Rather than seeing ourselves in the grand story of God’s purpose for the whole world, we have tended to look at it from the standpoint of questions above, such as “How can I find favor with God.” Quite probably this very question is what causes us to translate “law” in terms of the general fallen human tendency (we think) of trying to earn or merit God’s favor. This question almost certainly has caused us to misunderstand the Jews of Jesus’ day as being all about meritorious righteousness. At any rate the question and assumption reinforce each other and cause us to miss the point of the letter to the Galatians.

The role of the Abrahamic covenant and God’s intention to bless the whole world through his “seed” Jesus will become a central theme of the letter to the Galatians.

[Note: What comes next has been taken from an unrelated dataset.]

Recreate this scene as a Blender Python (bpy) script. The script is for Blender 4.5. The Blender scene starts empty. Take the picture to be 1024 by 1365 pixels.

So, when I speak of Greek “nomos” being better translated as “Torah” rather than “law” in a vague “general principle” sense, the difference is actually very crucial. For Paul, the “Judaizers” seeking to impose circumcision upon the Galatians Christians were threatening the very nature of the gospel, not because they believed in “meritorious salvation” which they didn’t, but because they were opposing God’s promise to Abraham to bring blessing to all the nations through his seed, through Jesus Christ.

By submitting to Torah Christians would as a people not merely become subject to the stipulations of the Mosaic covenant, but in so doing God’s people again would become subject to the cursings and blessings of that covenant, particularly its cursings. And in doing so God’s promise to Abraham would never have a way to “get out” to the rest of the world, a world He had every intention to bless.

So what is at stake in these discussions is the full nature of the gospel itself, the fulfillment of God’s promises going back to Abraham, and to Adam and Eve in the garden of Eden before that.

Really, what it comes down to, in my opinion, is whether we choose to see the gospel more in terms of God’s plan for and promise regarding the world being finally fulfilled in and through Jesus, and less in terms of how can I manage to get myself into heaven and not into hell.